» **Exercise task**: Word for word, give the material below again, minus any images.

» **Recorded data**:
-------------------------
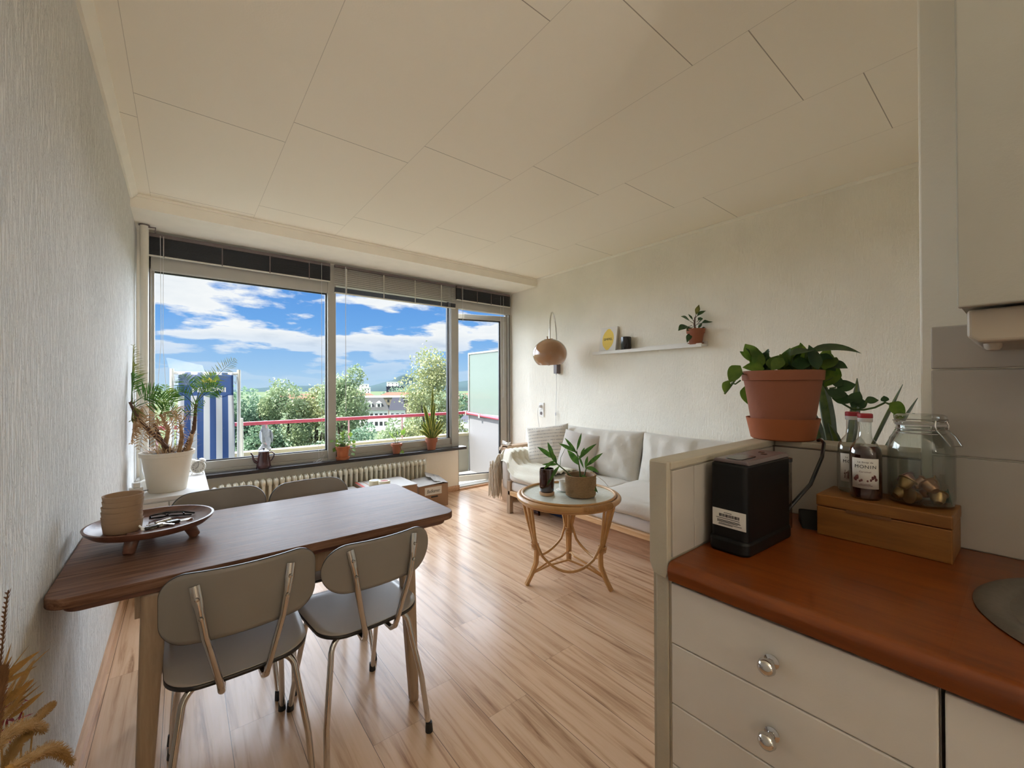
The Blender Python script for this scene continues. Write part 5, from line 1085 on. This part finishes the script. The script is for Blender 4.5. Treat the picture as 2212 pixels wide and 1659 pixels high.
# band between with circular opening
cxs,cys,rs=0.0,.230,.205
AN=sorted([2*PI*i/44+.013 for i in range(44)]+[math.atan2(b_,a)%(2*PI) for a,b_ in ((.25,.235),(-.256,.235),(-.256,-.235),(.25,-.235))]); n=48; vs=[];fs=[]
for zz in (.040,0):
    for i in range(n):
        a=AN[i]; vs.append((cxs+rs*math.cos(a),cys+rs*math.sin(a),zz))
    for i in range(n):
        a=AN[i]; c,s_=math.cos(a),math.sin(a); k=min((.25 if c>0 else .256)/abs(c) if abs(c)>1e-6 else 9,.235/abs(s_) if abs(s_)>1e-6 else 9); vs.append((cxs+k*c,cys+k*s_,zz))
for i in range(n):
    j=(i+1)%n; fs+=[(i,j,n+j,n+i),(2*n+i,3*n+i,3*n+j,2*n+j),(i,2*n+i,2*n+j,j)]
mb.add(vs,fs); mb.prism([(a,b_) for a,b_ in pr if a<-.25][::1]+[(-.256,0),(-.256,.04)][::1],-.005,.465,1) if False else None
mb.prism([(-.272,.004),(-.262,0),(-.256,0),(-.256,.040),(-.258,.040)]+[(-.258-.018*math.sin(PI/2*i/6),.040-.018*(1-math.cos(PI/2*i/6))) for i in range(1,7)],-.005,.465,1)
mb.prism([(.25,0),(.272,0),(.272,.04),(.25,.04)],-.005,.465,1)
mb.build('slab','counter_wood',ct,smooth=True,angle=35)
sn=thing('sink','round grey-brown composite sink let into the countertop','sink',(1.02,-.170,.902))
MB().lathe([(.222,-.001),(.228,.002),(.222,.007),(.210,.008),(.192,.003),(.187,-.004)],(0,0,0),72).build('rim','sink_composite',sn)
MB().lathe([(.187,-.004),(.178,-.14),(.02,-.15),(0,-.15)],(0,0,0),72).build('basin','sink_hole',sn)
MB().lathe([(0,0),(.03,0),(.028,.004),(0,.004)],(0,0,-.150),24).build('drain','steel',sn)
def knob(parent,x,y,zz):
    mb=MB().lathe([(0,0),(.0105,0),(.0115,.003),(.006,.006),(.0055,.012),(.011,.017),(.0135,.023),(.0115,.030),(.006,.034),(0,.035)],(0,0,0),28); mb.xf(T(x,y,zz)@Matrix.Rotation(-PI/2,4,'Y')); return mb.build('knob','chrome',parent)
dw=thing('drawer_unit','white kitchen drawer unit with round chrome knobs under the counter','cabinet',(1.03,.26,0))
B(-.25,.26,-.187,.187,.08,.860).build('carcass','drawer_paint',dw,smooth=False)
B(-.22,.26,-.187,.187,0,.08).build('plinth','drawer_paint',dw,smooth=False)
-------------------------
» **Correct answer**:
The Blender Python script for this scene continues. Write part 5, from line 1085 on. This part finishes the script. The script is for Blender 4.5. Treat the picture as 2212 pixels wide and 1659 pixels high.
# band between with circular opening
cxs,cys,rs=0.0,.230,.205
AN=sorted([2*PI*i/44+.013 for i in range(44)]+[math.atan2(b_,a)%(2*PI) for a,b_ in ((.25,.235),(-.256,.235),(-.256,-.235),(.25,-.235))]); n=48; vs=[];fs=[]
for zz in (.040,0):
    for i in range(n):
        a=AN[i]; vs.append((cxs+rs*math.cos(a),cys+rs*math.sin(a),zz))
    for i in range(n):
        a=AN[i]; c,s_=math.cos(a),math.sin(a); k=min((.25 if c>0 else .256)/abs(c) if abs(c)>1e-6 else 9,.235/abs(s_) if abs(s_)>1e-6 else 9); vs.append((cxs+k*c,cys+k*s_,zz))
for i in range(n):
    j=(i+1)%n; fs+=[(i,j,n+j,n+i),(2*n+i,3*n+i,3*n+j,2*n+j),(i,2*n+i,2*n+j,j)]
mb.add(vs,fs); mb.prism([(a,b_) for a,b_ in pr if a<-.25][::1]+[(-.256,0),(-.256,.04)][::1],-.005,.465,1) if False else None
mb.prism([(-.272,.004),(-.262,0),(-.256,0),(-.256,.040),(-.258,.040)]+[(-.258-.018*math.sin(PI/2*i/6),.040-.018*(1-math.cos(PI/2*i/6))) for i in range(1,7)],-.005,.465,1)
mb.prism([(.25,0),(.272,0),(.272,.04),(.25,.04)],-.005,.465,1)
mb.build('slab','counter_wood',ct,smooth=True,angle=35)
sn=thing('sink','round grey-brown composite sink let into the countertop','sink',(1.02,-.170,.902))
MB().lathe([(.222,-.001),(.228,.002),(.222,.007),(.210,.008),(.192,.003),(.187,-.004)],(0,0,0),72).build('rim','sink_composite',sn)
MB().lathe([(.187,-.004),(.178,-.14),(.02,-.15),(0,-.15)],(0,0,0),72).build('basin','sink_hole',sn)
MB().lathe([(0,0),(.03,0),(.028,.004),(0,.004)],(0,0,-.150),24).build('drain','steel',sn)
def knob(parent,x,y,zz):
    mb=MB().lathe([(0,0),(.0105,0),(.0115,.003),(.006,.006),(.0055,.012),(.011,.017),(.0135,.023),(.0115,.030),(.006,.034),(0,.035)],(0,0,0),28); mb.xf(T(x,y,zz)@Matrix.Rotation(-PI/2,4,'Y')); return mb.build('knob','chrome',parent)
dw=thing('drawer_unit','white kitchen drawer unit with round chrome knobs under the counter','cabinet',(1.03,.26,0))
B(-.25,.26,-.187,.187,.08,.860).build('carcass','drawer_paint',dw,smooth=False)
B(-.22,.26,-.187,.187,0,.08).build('plinth','drawer_paint',dw,smooth=False)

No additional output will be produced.